Luego nos vamos presionando, hasta que un susurro notifica lo inevitable: ese tren del tiempo, que nos caza a todos por igual y va tachando sus huellas en nuestra piel y consumiendo nuestras esencias, que se han forjado, desde la simiente hasta nuestros días. Es la destrucción lenta de la arquitectura de nuestro ser, el derrumbe paulatino de lo que somos y la inconsecuencia de nuestro corazón, que afirma un tiempo que ya se fue, que ya nunca volverá, porque la vida es como un río, que va aguas abajo, llevándose lo que fuimos, sin vuelta atrás…

Son las esencias vitales, que nos van marcando a fuego, en las tardes espesas de sol o en esas frías noches de invierno, cuando el soporte de nuestro cuerpo le habló a la vida con padecimientos y dolencias y nos quedamos dormidos sin saborear el gusto de los sueños; dormidos como objetos, que están destinados a un uso práctico; objetos que caminan lerdos, bajo una densa neblina.

Quizás fue el tiempo que nos abrió los ojos y dejamos de crecer, de tener espacios para nuevas cosas y empezamos a vestirnos con lo que amamos, en un deseo inconsciente por crecer, desde adentro hacia afuera, con una luz que viene desde antes que nacemos y nos guía silente hacia nuevas vidas.

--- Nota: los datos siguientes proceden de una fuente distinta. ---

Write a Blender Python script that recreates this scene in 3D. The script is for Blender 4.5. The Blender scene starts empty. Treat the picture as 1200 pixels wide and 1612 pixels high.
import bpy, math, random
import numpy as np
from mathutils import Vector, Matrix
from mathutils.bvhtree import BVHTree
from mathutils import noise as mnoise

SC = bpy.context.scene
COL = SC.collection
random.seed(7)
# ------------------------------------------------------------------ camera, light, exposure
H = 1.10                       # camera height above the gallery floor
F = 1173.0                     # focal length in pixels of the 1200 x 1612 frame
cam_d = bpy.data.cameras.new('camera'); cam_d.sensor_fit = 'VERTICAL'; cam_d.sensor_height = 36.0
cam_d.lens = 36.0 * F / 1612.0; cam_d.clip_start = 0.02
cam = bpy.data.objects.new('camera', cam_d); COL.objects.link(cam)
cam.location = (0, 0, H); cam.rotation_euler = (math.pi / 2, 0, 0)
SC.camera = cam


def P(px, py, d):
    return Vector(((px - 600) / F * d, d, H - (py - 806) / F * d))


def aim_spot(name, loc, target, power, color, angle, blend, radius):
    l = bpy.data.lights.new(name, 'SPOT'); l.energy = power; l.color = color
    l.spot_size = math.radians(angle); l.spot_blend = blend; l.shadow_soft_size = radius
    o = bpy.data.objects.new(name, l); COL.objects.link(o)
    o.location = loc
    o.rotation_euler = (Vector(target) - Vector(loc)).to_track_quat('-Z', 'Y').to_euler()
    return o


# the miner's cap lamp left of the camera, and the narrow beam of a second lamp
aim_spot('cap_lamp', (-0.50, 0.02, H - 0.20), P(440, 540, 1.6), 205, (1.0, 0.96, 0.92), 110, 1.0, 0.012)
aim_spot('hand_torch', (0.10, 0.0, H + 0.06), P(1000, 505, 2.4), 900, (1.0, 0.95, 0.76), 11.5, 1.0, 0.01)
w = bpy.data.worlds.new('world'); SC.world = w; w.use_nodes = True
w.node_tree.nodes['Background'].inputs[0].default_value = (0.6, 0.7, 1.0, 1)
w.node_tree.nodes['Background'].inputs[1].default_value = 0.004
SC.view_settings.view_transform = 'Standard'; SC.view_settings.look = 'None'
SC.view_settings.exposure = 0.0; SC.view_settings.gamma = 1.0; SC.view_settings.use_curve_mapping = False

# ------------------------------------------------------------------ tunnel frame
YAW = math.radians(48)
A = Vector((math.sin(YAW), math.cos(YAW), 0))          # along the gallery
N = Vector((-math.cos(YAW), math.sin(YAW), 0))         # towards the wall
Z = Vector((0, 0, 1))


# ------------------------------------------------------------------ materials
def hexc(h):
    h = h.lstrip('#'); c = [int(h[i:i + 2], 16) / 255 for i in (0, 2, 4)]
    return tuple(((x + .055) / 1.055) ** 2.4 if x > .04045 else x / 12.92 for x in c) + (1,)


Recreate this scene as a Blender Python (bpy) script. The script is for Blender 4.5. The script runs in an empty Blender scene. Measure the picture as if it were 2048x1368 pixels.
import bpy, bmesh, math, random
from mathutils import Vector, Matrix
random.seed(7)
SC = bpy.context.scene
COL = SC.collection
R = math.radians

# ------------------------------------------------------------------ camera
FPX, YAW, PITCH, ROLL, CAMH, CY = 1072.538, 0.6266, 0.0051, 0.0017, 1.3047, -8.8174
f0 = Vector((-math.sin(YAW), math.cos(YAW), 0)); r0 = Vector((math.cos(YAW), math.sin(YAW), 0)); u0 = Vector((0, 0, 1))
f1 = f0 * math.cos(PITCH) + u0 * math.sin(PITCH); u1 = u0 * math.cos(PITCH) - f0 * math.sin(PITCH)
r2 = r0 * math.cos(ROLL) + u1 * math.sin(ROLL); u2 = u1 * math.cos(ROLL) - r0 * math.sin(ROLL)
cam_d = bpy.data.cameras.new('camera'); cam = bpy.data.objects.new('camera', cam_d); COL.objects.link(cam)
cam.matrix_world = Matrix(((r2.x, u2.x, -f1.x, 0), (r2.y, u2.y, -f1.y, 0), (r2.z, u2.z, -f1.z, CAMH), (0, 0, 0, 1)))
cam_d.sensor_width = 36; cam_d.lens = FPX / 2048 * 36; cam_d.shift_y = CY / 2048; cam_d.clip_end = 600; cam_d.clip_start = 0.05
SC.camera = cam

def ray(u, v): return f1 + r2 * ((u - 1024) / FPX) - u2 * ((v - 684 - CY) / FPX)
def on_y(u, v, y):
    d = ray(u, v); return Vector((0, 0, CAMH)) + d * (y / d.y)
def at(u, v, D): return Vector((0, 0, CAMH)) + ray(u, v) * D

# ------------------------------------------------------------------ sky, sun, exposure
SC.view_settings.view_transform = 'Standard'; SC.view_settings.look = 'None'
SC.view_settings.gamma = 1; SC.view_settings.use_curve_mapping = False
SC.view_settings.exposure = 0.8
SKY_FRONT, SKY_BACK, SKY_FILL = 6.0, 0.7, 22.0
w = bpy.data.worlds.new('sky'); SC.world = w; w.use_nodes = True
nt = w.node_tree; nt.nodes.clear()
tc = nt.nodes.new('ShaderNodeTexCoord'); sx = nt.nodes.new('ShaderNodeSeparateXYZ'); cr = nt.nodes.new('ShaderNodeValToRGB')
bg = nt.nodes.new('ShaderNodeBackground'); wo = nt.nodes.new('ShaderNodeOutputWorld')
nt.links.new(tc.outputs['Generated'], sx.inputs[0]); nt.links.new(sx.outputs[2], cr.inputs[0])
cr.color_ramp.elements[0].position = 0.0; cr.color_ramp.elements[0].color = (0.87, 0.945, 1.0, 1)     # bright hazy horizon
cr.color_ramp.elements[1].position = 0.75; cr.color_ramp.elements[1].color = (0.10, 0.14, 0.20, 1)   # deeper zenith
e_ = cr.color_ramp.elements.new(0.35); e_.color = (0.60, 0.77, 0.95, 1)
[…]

No estuvimos nunca escoltados por verdades imperecederas, porque lo que fuimos ya no está; porque el forjador de minutos, horas, días y años, nos despojó con un pretexto insólito, que solo la porfiada memoria, tiene la fuerza de contrarrestar y nos fuimos derecho persiguiendo sueños prestados, ignorando las esencias básicas.

El tiempo es aquello que nos sobrepasa, que a veces, lo creemos detenerlo por un instante, que inútilmente llenamos de adjetivos, que garabateamos como locos, pero que nos interpela en los espejos, que nos devuelven cada cierto tiempo un icono hecho a imagen y semejanza de nosotros mismos.

Una pintura, que cambia día a día y nos llena de misterio, rompiendo nuestros planes y nos fija una hora de término, a pesar de nosotros mismos. Una salida al final de los delirios y caídas estrepitosas que a veces la vida nos juega.

Es lo que no reconocemos, porque nuestro ego nos juega malas pasadas, hasta el punto de no saber quiénes somos y vagamos entre las gentes, soportando el peso de nuestras propias historias, que son reconstrucciones hechas a golpes.

De este modo, las tardes pasan y pasan con una premura que nadie elije, pero se va por una carretera de minutos y segundos sin que nada, ni nadie pueda detenerlo y no podemos zafar de su incomodo tictac, que golpea las cienes y eleva la realidad a ficciones y presunciones, que va embolinando nuestra cabeza hasta que la muerte nos salva.